I know of at least one thirty or so year old co-op going in Berkeley, the Cheese Board and they are the *best*. And most of the Berkeley businesses do the fair labor stuff at least, Peet’s has *great* benifits, not to mention the best coffee. I’m sure there are other co-ops but I’m not remembering any names at the moment.
But I have just found out there’s a .coop top level domain! That’s so cool.
I can’t stand the Body Shop either. For all the reasons mentioned, plus the fact that they are overpriced and sell all their soaps in millions of plastic containers that can’t be refilled where I live.
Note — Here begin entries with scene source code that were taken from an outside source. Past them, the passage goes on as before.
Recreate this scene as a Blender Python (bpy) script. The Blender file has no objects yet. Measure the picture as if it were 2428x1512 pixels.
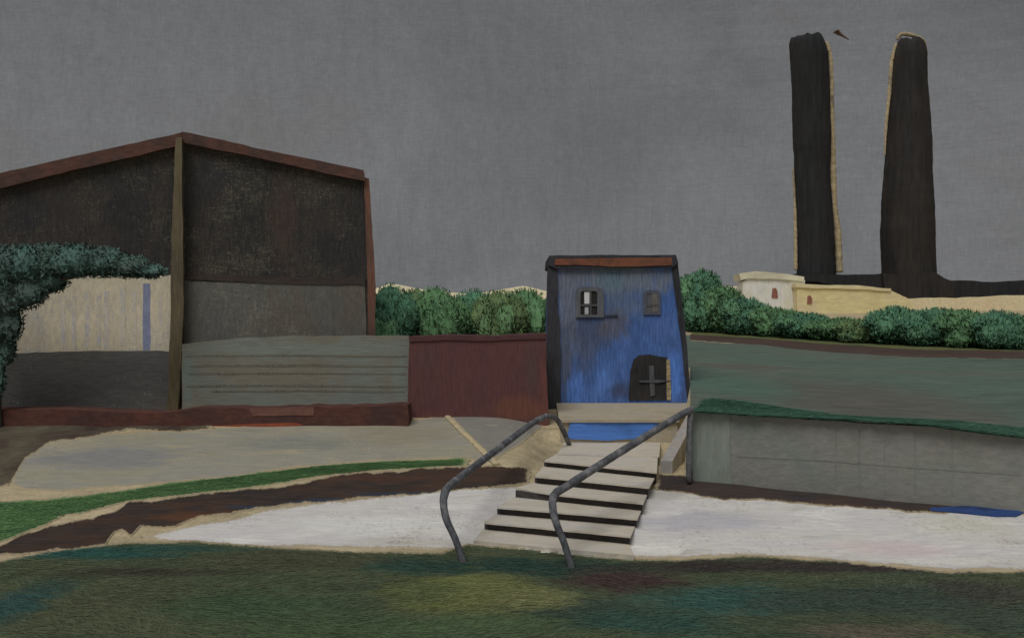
import bpy, bmesh, math, random
import numpy as np
from mathutils import Vector
random.seed(7); RNG = np.random.default_rng(11)
scene = bpy.context.scene
COL = scene.collection
F, CX, CY, EYE = 2360.0, 1213.5, 756.0, 7.3      # lens and eye height used to read distances off the picture

# ------------------------------------------------------------------ helpers: points
def P(px, py, D):
    return np.array([(px-CX)/F*D, D, EYE-(py-CY)/F*D])
class Plane:
    def __init__(s, px, D, ang=0.0, proud=0.0):
        a = math.radians(ang)
        s.args = (px, D, ang)
        s.u = np.array([math.cos(a), math.sin(a), 0.0])
        s.n = np.array([math.sin(a), -math.cos(a), 0.0])
        s.p = P(px, CY, D) + s.n*proud
    def out(s, d):
        return Plane(*s.args, proud=d)
    def at(s, px, py):
        r = np.array([(px-CX)/F, 1.0, -(py-CY)/F])
        t = np.dot(s.n, s.p-np.array([0, 0, EYE]))/np.dot(s.n, r)
        return np.array([0, 0, EYE])+r*t
def ss(a, b, x):
    t = np.clip((x-a)/(b-a), 0, 1); return t*t*(3-2*t)

# ------------------------------------------------------------------ terrain
YL = [0, 32.5, 37.5, 40.3, 45.6, 50, 60, 75, 96, 130, 250, 2500]
ZL = [0, 0, .85, 1.45, 2.45, 2.85, 3.6, 4.6, 5.63, 9, 11, 14]
YR = [0, 30.5, 37.5, 60, 2500]
ZR = [0, 0, 1.2, 1.6, 1.6]
YT = [0, 38, 96, 130, 250, 2500]
ZT = [3.55, 3.6, 5.63, 9, 11, 14]
YS = [0, 31.2, 32.6, 33.9, 35, 36.8, 38, 40.3, 45.4, 46.0, 52, 60]
ZS = [.5, .5, -.1, -.02, .28, .58, .85, 1.15, 1.4, 2.2, 2.6, 3.5]
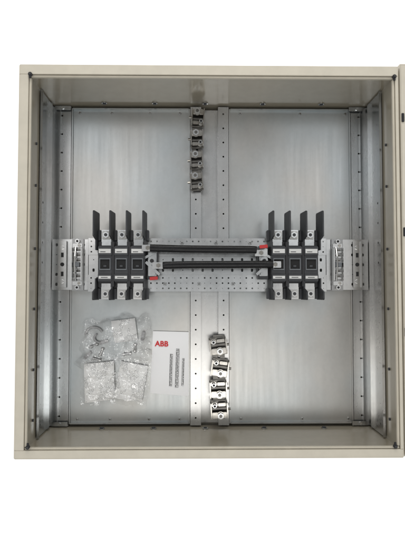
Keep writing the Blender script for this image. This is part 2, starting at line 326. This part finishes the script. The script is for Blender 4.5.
# ---------------------------------------------------------------- switches
ZT=.115
def switch(cx_px,sgn,label):
    """sgn=+1: mechanism on the +x side"""
    c=M(cx_px,264,ZT); pw=M(cx_px+16.3,264,ZT).x-c.x     # pole pitch
    o=thing("switch_disconnector",label,"electrical switch",(c.x,c.y,ZB),group="switches mounted on the crossbar")
    hz=ZT-ZB
    H=.070   # half height body
    b=B()
    b.box((-1.5*pw,-H,.001),(1.5*pw,H,hz*.55),BLACK,.002)
    for e in (-1,1): b.box((e*pw*.5-.0030,-H*.95,hz*.55),(e*pw*.5+.0030,H*.95,hz*.93),BLACK,.0008)
    b.done("base",o)
    for i in (-1,0,1):
        x=i*pw; w=pw*.46
        b=B()
        b.box((x-w+.0008,-H*.76,hz*.55),(x+w-.0008,H*.78,hz*.88),DGREY,.002)
        b.box((x-w*.93,H*.36,hz*.88),(x+w*.93,H*.74,hz),DGREY,.0015)
        b.box((x-w*.93,-H*.72,hz*.88),(x+w*.93,-H*.42,hz*.98),DGREY,.0015)
        b.box((x-w*.80,H*.46,hz),(x+w*.80,H*.64,hz+.0006),WHITE)
        b.box((x-w*.6,H*.50,hz+.0006),(x+w*.1,H*.53,hz+.0009),DGREY)
        b.box((x-w*.80,-H*.62,hz*.98),(x+w*.80,-H*.50,hz*.98+.0006),WHITE)
        b.box((x-w*.5,-H*.58,hz*.98+.0006),(x+w*.4,-H*.55,hz*.98+.0009),DGREY)
        s_=w*.74; r_=.0022
        b.box((x-s_,-s_-.001,hz*.88),(x+s_,-s_+r_,hz*.96),MGREY); b.box((x-s_,s_-r_,hz*.88),(x+s_,s_+.001,hz*.96),MGREY)
        b.box((x-s_,-s_+r_,hz*.88),(x-s_+r_,s_-r_,hz*.96),MGREY); b.box((x+s_-r_,-s_+r_,hz*.88),(x+s_,s_-r_,hz*.96),MGREY)
        b.box((x-s_+r_,-s_+r_,hz*.86),(x+s_-r_,s_-r_,hz*.89),HOLE)
        b.box((x-s_*.35,-s_*.6,hz*.89),(x+s_*.30,-s_*.1,hz*.915),DGREY,.0008)
        b.done("pole",o)
        for d in (1,-1):
            b=B()
            y0=d*H*.80; y1=d*(H+.034)
            b.box((x-w*.66,min(y0,y1),hz*.42),(x+w*.66,max(y0,y1),hz*.56),ZINC,.001)
            b.box((x-w*.56,d*(H+.018)-.012,hz*.56),(x+w*.56,d*(H+.018)+.012,hz*.66),WHITE,.0015)
            b.cyl((x,d*(H+.018),hz*.72),w*.44,hz*.12,ZINC,6); b.cyl((x,d*(H+.018),hz*.79),w*.22,.002,DGREY,12)
            b.done("terminal",o)
    for i in range(4):
        x=(i-1.5)*pw
        for d in (1,-1):
            b=B(); ln=.086 if d>0 else .036
            zt=hz*1.40; z0=hz*.30
            pts=[(d*H*.60,0.002),(d*(H+.02),.002),(d*(H+.024),z0*.9),(d*(H+ln-.004),z0),(d*(H+ln),z0+.004),(d*(H+ln),zt-.004),(d*(H+ln-.004),zt),(d*(H+.012),zt),(d*(H+.002),hz*.9),(d*H*.60,hz*.9)]
            b.prismx(pts,x-.0020,x+.0020,BARR,lean=-sgn*.07)
            b.box((x-.0065,min(d*(H+.002),d*(H+.034)),.002),(x+.0065,max(d*(H+.002),d*(H+.034)),hz*.5),DGREY,.001)
            b.done("phase_barrier",o)
    x=sgn*1.5*pw
    b=B()
    x0,x1=sorted((x+sgn*.003,x+sgn*.034))
    b.box((x0,-.045,.002),(x1,.055,hz*.5),DGREY,.002)
    b.box((x0+.003,-.035,hz*.5),(x1-.003,.048,hz*.58),ZINC,.001)
    b.cyl((x+sgn*.018,.010,hz*.68),.012,hz*.2,ZINC,24); b.cyl((x+sgn*.018,.010,hz*.82),.006,hz*.12,BLACK,8)
    b.done("mechanism_housing",o)
    b=B(); b.box((x+sgn*.02-.028,-.016,hz*.72),(x+sgn*.02+.028,-.008,hz*.78),ZINC,.001,rot=sgn*-.75)
    b.box((x+sgn*.014-.022,.026,hz*.62),(x+sgn*.014+.022,.033,hz*.68),ZINC,.001,rot=sgn*.5); b.cyl((x+sgn*.024,-.028,hz*.75),.005,.01,ZINC,12)
    b.done("lever",o)
    b=B(); yy=-.042 if sgn>0 else .050
    zr=hz*.80 if sgn>0 else hz*1.30
    b.box((x+sgn*.024-.012,yy-.005,zr),(x+sgn*.024+.012,yy+.005,zr+.005),RED,.001,rot=.1)
    b.box((x+sgn*.024-.010,yy-.004,hz*.50),(x+sgn*.024+.010,yy+.004,zr),MGREY,.001,rot=.1)
    b.done("red_tab",o)
    return o
switch(121,1,"black three-pole switch with phase barriers and red tab below its lever")
switch(295.3,-1,"black three-pole switch with phase barriers and red tab above its lever")
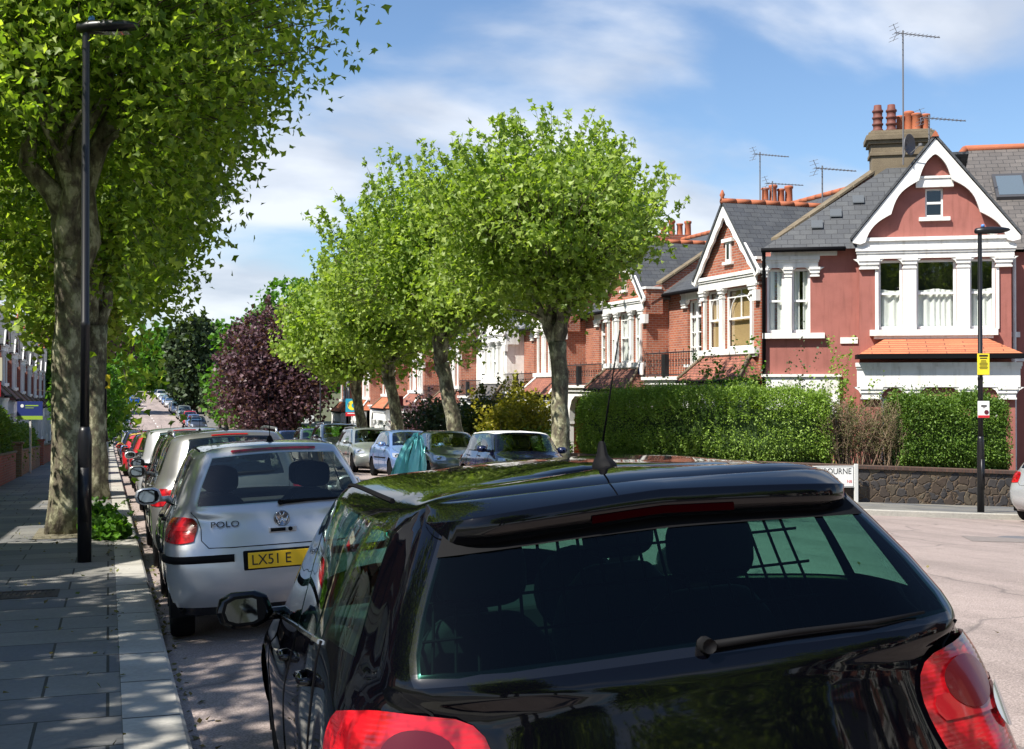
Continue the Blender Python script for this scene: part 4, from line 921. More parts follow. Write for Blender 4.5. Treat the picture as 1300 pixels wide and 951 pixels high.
    tm.prism([(x,-.05,z_) for x,z_ in poly][::-1],(0,.22,0)); tm.box((rx0+.05,-.03,0),(px0-.03,.15,1.9)); tm.box((px1+.03,-.03,0),(rx1-.06,.15,1.9))
    tm.box((fx0-.12,.72,3.66),(fx1+.12,.795,3.75)); head(tm,fx0-.25,fx1+.25,5.77,.8,[(fx0-.28,fx0),(fx1,fx1+.28)],.32,.2,.08,e=.05)
    tm.build('stone_trim',M_white,t)
    for k,(a,b_) in enumerate(wins): window(t,a,b_,zs,zh,.08,'sash',curt,arch=detail>1 and (k==len(wins)//2 or not win3),bars=1 if detail>1 else 0)
    window(t,fx0,fx1,3.75,5.75,.90,'french','net')
    mb=MB(); mb.box((rx0+1.5,.90,.1),(rx0+2.4,.96,2.2)); mb.build('front_door',mat('dark_green_door',(.02,.05,.035),.3),t,bevel=.01)
    # balcony ironwork
    if detail:
        mb=MB(); y=-.10; xa,xb=rx0+.08,rx1-.08
        for z_ in (3.42,4.10): mb.tube([(xa,y,z_),(xb,y,z_)],.018,5)
        n=int((xb-xa)/.11)
        for k in range(n+1):
            x=xa+(xb-xa)*k/n; mb.tube([(x,y,3.37),(x,y,4.10 if k%5 else 4.2)],.010,4)
            if k%2==0 and k<n: mb.tube([(x+.055+.045*math.cos(a),y,3.78+.10*math.sin(a)) for a in np.linspace(0,6.28,9)],.009,4,cap=False)
        if not flip: mb.box((rx0+1.62,y-.13,3.36),(rx0+1.85,y+.0,4.05))
        mb.build('balcony_railing',M_iron,t,uv=False)
    # gable over bay
    xc=(bx0+bx1)/2; hf=(bx1-bx0)/2; za,zb=6.22,8.15
    if gable:
        mb=MB(); mb.prism([(bx0,0,za),(bx1,0,za),(xc,0,zb-.15)],(0,.2,0)); mb.build('gable_wall',bm,t)
        mb=MB(); barge(mb,xc,hf+.22,za-.05,zb,-.20,.26,5,.035); mb.box((xc-.30,-.10,7.10),(xc+.30,-.003,7.2)); mb.box((xc-.14,-.05,6.55),(xc+.14,-.003,7.1)); mb.box((xc-.26,-.10,6.47),(xc+.26,-.003,6.549)); mb.build('bargeboard',M_white,t)
        mb=MB(); mb.add([(xc-.07,-.056,6.62),(xc+.07,-.056,6.62),(xc+.07,-.056,7.05),(xc-.07,-.056,7.05)],[(0,1,2,3)]); mb.build('slit_window',mat('slit_glass',(.02,.025,.03),.1),t,uv=False)
        mb=MB(); tri_roof(mb,xc,hf,za+.03,zb+.02,-.24,4.2); mb.build('gable_roof',sm,t)
        ridge(t,[(xc,-.26,zb+.09),(xc,3.9,zb+.09)]); mb=MB(); mb.lathe((xc,-.22,zb+.12),[(.07,0),(.05,.08),(.08,.14),(.02,.28)],8); mb.build('finial',M_terra,t,True,uv=False)
    # main roof
    mb=MB(); mb.prism([(0,.55,5.98),(0,4.6,8.86),(0,4.6,8.96),(0,.50,6.06)],(w,0,0)); mb.prism([(0,9.3,5.98),(0,4.6,8.88),(0,4.6,8.97),(0,9.35,6.06)],(w,0,0)); mb.build('roof',sm,t)
    ridge(t,[(0.02,4.6,9.0),(w-.02,4.6,9.0)])
    if party:
        pu=.35 if kind==0 else 0
        mb=MB(); mb.prism([(w-.16,.1+pu,6.0),(w-.16,.1+pu,6.5),(w-.16,.5,6.62+pu),(w-.16,4.6,9.30+pu),(w-.16,4.6,8.6)],(.32,0,0)); mb.box((w-.18,-.08,5.65),(w+(.14 if kind else -.005),.52 if kind else .3,6.45)); pw=mb.build('party_wall',bm,t)
        mb=MB()
        for k in range(9):
            a=k/9; b_=(k+.93)/9; mb.prism([(w-.22,.45+4.15*a,6.64+2.68*a+pu),(w+.22,.45+4.15*a,6.64+2.68*a+pu),(w+.22,.45+4.15*b_,6.64+2.68*b_+pu),(w-.22,.45+4.15*b_,6.64+2.68*b_+pu)],(0,0,.07))
        mb.build('coping',M_stone if kind!=3 else M_white,pw); mb=MB(); mb.box((w-.22,-.12,6.455),(w+(.20 if kind else .01),.45 if kind else .32,6.53)); mb.build('pier_cap',M_white,pw); mb=MB(); mb.box((w-.20,-.14,5.35),(w+(.16 if kind else -.002),-.0,5.648)); mb.build('corbel',M_white,pw)
    if chim: stack(t,w-.45,w+.45,4.2 if kind%2 else 3.9,5.4 if kind%2 else 5.3,8.0,9.45,M_brick2 if kind else M_brick3,4,('pot','cap'))
    mb=MB(); mb.tube([(rx1 if not flip else rx0+.1,.70,6.0),(rx1 if not flip else rx0+.1,.70,3.4)],.045,6); mb.tube([(rx0,.50,6.0),(rx1,.50,6.0)],.06,6); mb.build('rainwater_pipe',M_black,t,True,uv=False)
    return t
# right hand terrace, nearest first
Ys=[36.1]
terrace(36.1,'brick terraced house with white scalloped gable and cane blinds beside the terracotta corner house',0,w=7.28,curt='blind',hood=M_tile3,chim=False)
terrace(43.4,'orange brick terraced house with a three-light bay and brown hood, behind the nearest right tree',1,win3=True,gable=True,hood=M_tile2)
terrace(50.7,'brick terraced house with a white-ribbed red hood, second along from the gabled house',2,win3=True,hood=M_tile3)
terrace(58.0,'terraced house painted white all over its front, seen between the street tree trunks',3,brick=M_white,win3=True,hood=M_slate2,detail=1)
terrace(65.3,'orange brick terraced house next beyond the white painted one',1,detail=1,win3=True,hood=M_tile3)
terrace(72.6,'orange brick terraced house with a dusky red hood in the middle of the right terrace',2,detail=0,hood=M_tile3,chim=True)
terrace(79.9,'orange brick terraced house behind the blue and yellow estate board',1,detail=0,hood=M_tile)
terrace(87.2,'orange brick terraced house just left of the blue and yellow estate board',2,detail=0,hood=M_tile)
terrace(94.5,'far orange brick terraced house partly behind the copper tree',1,detail=0,hood=M_tile)
# left hand terrace
LT=terrace(44,'red brick terraced house on the left beyond the yellow brick garden walls',1,X=-5.4,rot=90,detail=0,brick=M_brick2,group='bay fronted terraced houses on the left',hood=M_tile2)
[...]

But I still insist on my fair trade coffee and No Sweat sneakers, and I imagine that somewhere a family is getting paid a decent living wage as a result. I chip at the mountain when and where I can.
I never liked their stuff because it’s always been mismarketed- their stuff was never that natural to start with. Somewhat, but very token, IMHO. Now that they’ve sold to L’oreal… that’s just wrong. Sorry.
I’ll never buy anything from them again.
I spent the last couple of days being totally confused because I was absolutely, 100% convinced that Roddick had sold Body Shop about 5-6 years ago. I could even swear that I remember hearing the news about it.
Is it just me or was there not a radical makeover to the way the shops were run at about that time? For example, they stopped collecting empty containers to recycle, started bullshit “beauty” campaigns using extremely mainstream images of beauty, etc. It seemed to me that they weren’t even pretending to be “alternative” or “fairtrade” anymore.
I don’t know anything about “The Body Shop”. But the name of the store in and of itself bothers me, because a body shop is where you take your car for repair after an accident.
We have a lovely little shop called “Bath Junkie”. All of their products are almost exclusively natural and non-animal tested. They also actively advocate the return and refill of their product containers. The best thing this store has going for it is that it essentially does no advertising. So, there are none of those annoying print or tv ads pushing a traditional view of beauty.